Twelve Of The Best: Songs In Popular Styles

Sometimes in response to particular requests, and sometimes just because I feel like it, I write music in what might be called a “popular” style: folky, ballady, with a steady beat, using trendy harmony. Here are twelve of the most popular (most performed or listened to) of those popular style pieces. For more information, full recordings or scores, click the links below this video catalogue.

  1. Magical Glass: It’s a folk song about the glass-making industry in the north of England, but can be (and has already been) adapted to suit different glass-making places and different glass-making endeavours. It is available for SATB, SSAA or TTBB choirs.
  2. No-Umbrella Blues: It is indeed a bluesy song and bemoans the lack of an umbrella on a rainy day in Dunedin, New Zealand. It is available for SATB or TTBB choirs and is also available as a solo line song with backing track/accompaniment and optional harmonies for learner choirs!
  3. Junction 40: A song with a reggae beat about the aspirational qualities of a motorway intersection which can actually and symbolically lead us to anything, anywhere. I composed it for a Yew Tree Youth Music theatre project in Wakefield It is a single line, but backing tracks and a score with backing vocals and accompaniment is available if you contact me!
  4. Not The Sort Of Song I Sing In The Shower: The title is a quote from a choir friend of mine who died in 2018 and the comedic music hall style was favoured by another choir friend who died a couple of months later. They were the best of friends. The first performance was given by The Bridge Singers at their Remembrance Concert in November of that year in tribute to them. The melody fits with the Northumbrian folk song Sweet Hesleyside and tells the tale of two soldiers from different walks of life who meet up near the primitive showers which existed in certain places behind the lines in World War 1. It is for SATB choir, but would suit very well a male voice choir. The Bridge Singers did indeed combine it with Sweet Hesleyside for the first and last verses, and this melody was played on Northumbrian pipes.
  5. You Will Remember: This song was first composed as a memorial song to coal miners killed in accidents down the pits, but was later adapted with new words to be suitable for Remembrance Day and tells of soldiers who went away to war. It is a baldly style and is available as a single line song with a round in the chorus or for SATB choir.
  6. Alison’s K6 Telephone Box: When asked (by Alison) for a song about the local red telephone box in our village, and something “in a barbershop style” (by Jenny), this is what I came up with – it might be more accurately described as a music hall style. It is for SSAA or TTBB choir, and while the lyrics are specific in places to this particular phone box, they can be, and have been adapted to suit others and other places.
  7. I’d Like A Zebra For My Birthday: It’s a short round in a clippity clop style. I have a backing track if you want it – just ask!
  8. Robinson Crusoe: a song in a ballady style about the literary character. It is a single line song with piano accompaniment (I do also have a backing track) with optional harmonies in the final verse and chorus.
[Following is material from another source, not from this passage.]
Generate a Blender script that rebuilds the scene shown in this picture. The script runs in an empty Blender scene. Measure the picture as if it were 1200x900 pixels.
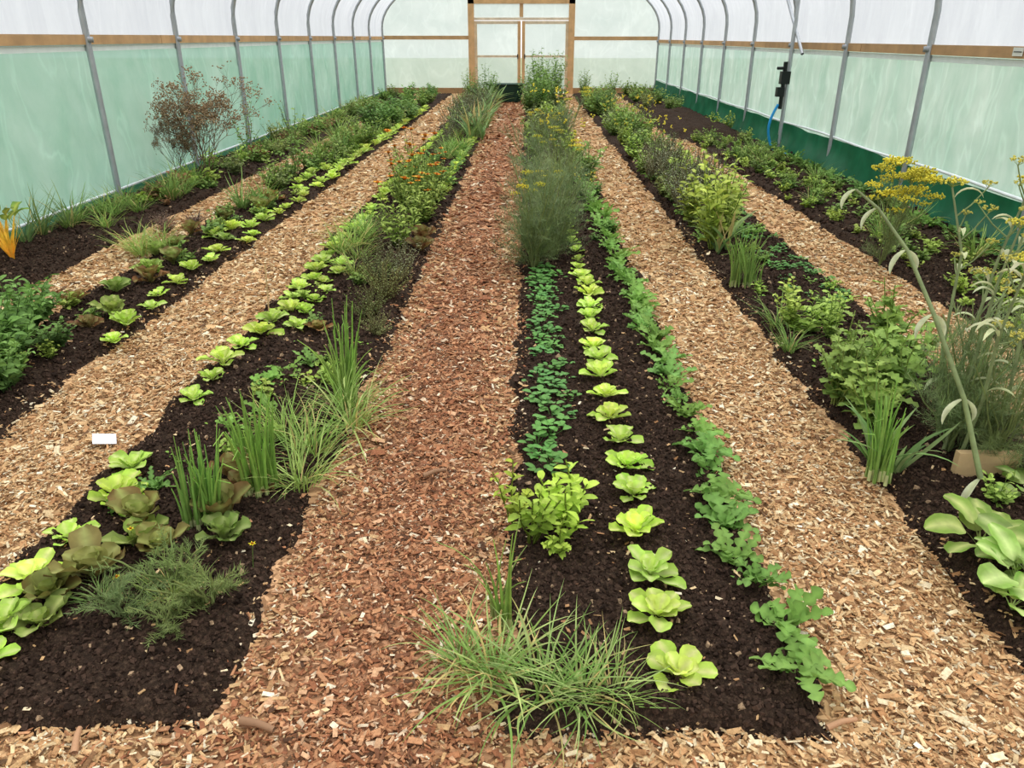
import bpy, numpy as np, math
from math import pi, sin, cos
rng=np.random.default_rng(11)
U=lambda a,b:float(rng.uniform(a,b))
def lin(c):
    c=np.array(c,float)/255.
    return np.where(c<=.04045,c/12.92,((c+.055)/1.055)**2.4)
def lc(*c): return tuple(lin(c))+(1,)

# ---------------------------------------------------------------- mesh builder
class MB:
    def __init__(s): s.v=[];s.f=[];s.c=[];s.n=0
    def add(s,v,f,c):
        v=np.asarray(v,float).reshape(-1,3); f=np.asarray(f,int).reshape(-1,4)
        c=np.broadcast_to(np.asarray(c,float),v.shape)
        s.v.append(v);s.f.append(f+s.n);s.c.append(c);s.n+=len(v)
    def T(s): return np.vstack(s.v),np.vstack(s.f),np.vstack(s.c)
    def inst(s,T,p,rot=0,sc=1.,tint=1.,tilt=0.,tdir=0.,clamp=False):
        V,F,C=T; V=V*np.asarray(sc)
        c_,s_=cos(rot),sin(rot)
        V=V@np.array([[c_,s_,0],[-s_,c_,0],[0,0,1]])
        if tilt:
            a=np.array([cos(tdir),sin(tdir)]); d=V[:,2]*tilt
            V=V.copy(); V[:,0]+=d*a[0]; V[:,1]+=d*a[1]
        V=V+np.asarray(p,float)
        if clamp:
            lo,hi=XL+.09,XR-.16
            x=V[:,0]; x=np.where(x<lo+.1,lo+.1-.1*(1-np.exp(-(lo+.1-np.minimum(x,lo+.1))/.1)),x)
            x=np.where(x>hi-.1,hi-.1+.1*(1-np.exp(-(np.maximum(x,hi-.1)-hi+.1)/.1)),x); V[:,0]=x
        s.add(V,F,np.clip(C*np.asarray(tint),0,1))
    def build(s,name,mat,smooth=True,parent=None):
        V,F,C=s.T()
        me=bpy.data.meshes.new(name)
        me.vertices.add(len(V)); me.vertices.foreach_set('co',V.ravel())
        me.loops.add(F.size); me.loops.foreach_set('vertex_index',F.ravel().astype(np.int32))
        me.polygons.add(len(F)); me.polygons.foreach_set('loop_start',np.arange(0,F.size,4,dtype=np.int32))
        me.update(calc_edges=True)
        me.polygons.foreach_set('use_smooth',np.full(len(F),smooth))
        a=me.color_attributes.new('Col','FLOAT_COLOR','POINT')
        a.data.foreach_set('color',np.hstack([C,np.ones((len(C),1))]).ravel())
        me.materials.append(mat)
        o=bpy.data.objects.new(name,me); bpy.context.scene.collection.objects.link(o)
        if parent: o.parent=parent
        return o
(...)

This one is exceedingly popuar with primary schools and and has been performed on many occasions.
  9. Ooh Ladyfinger: originally composed as a single line song with piano accompaniment for a class of Year 7 students who were studying the nutritional and other properties of various foods, I have since rescored it for SSAA, TTBB or SATB choirs. It’s in a bluesy style and tells of a type of banana.
  10. Lupset Street Build: this can be performed as a round or as a song that just builds and builds with repetitive patterns. It was composed with street names from the Lupset housing estate in Wakefield, but can be adapted to suit any street names or indeed other things with interesting names. It is used by the local vicar to inspire local pride in a housing estate that was after all built in the 1930s to re-house people from the slums of the city centre. It has a steady poppy beat
  11. That First Christmas Night: a song for SATB which has a catchy beat and trendy harmonies. It was originally composed for SATB choir and then arranged in the opposite direction to usual to create a single line song with piano and optional harmonies. It’s a religious song with lyrics by a nun!
  12. Tiny, Flickering Flame: A Christingle song explaining the meaning of the various symbols associated with that festival. It was originally written for a primary school, but it’s been performed by adult choirs as well. It has a few repeating patterns as accompaniment vocals and minimal harmony. It has a catchy beat.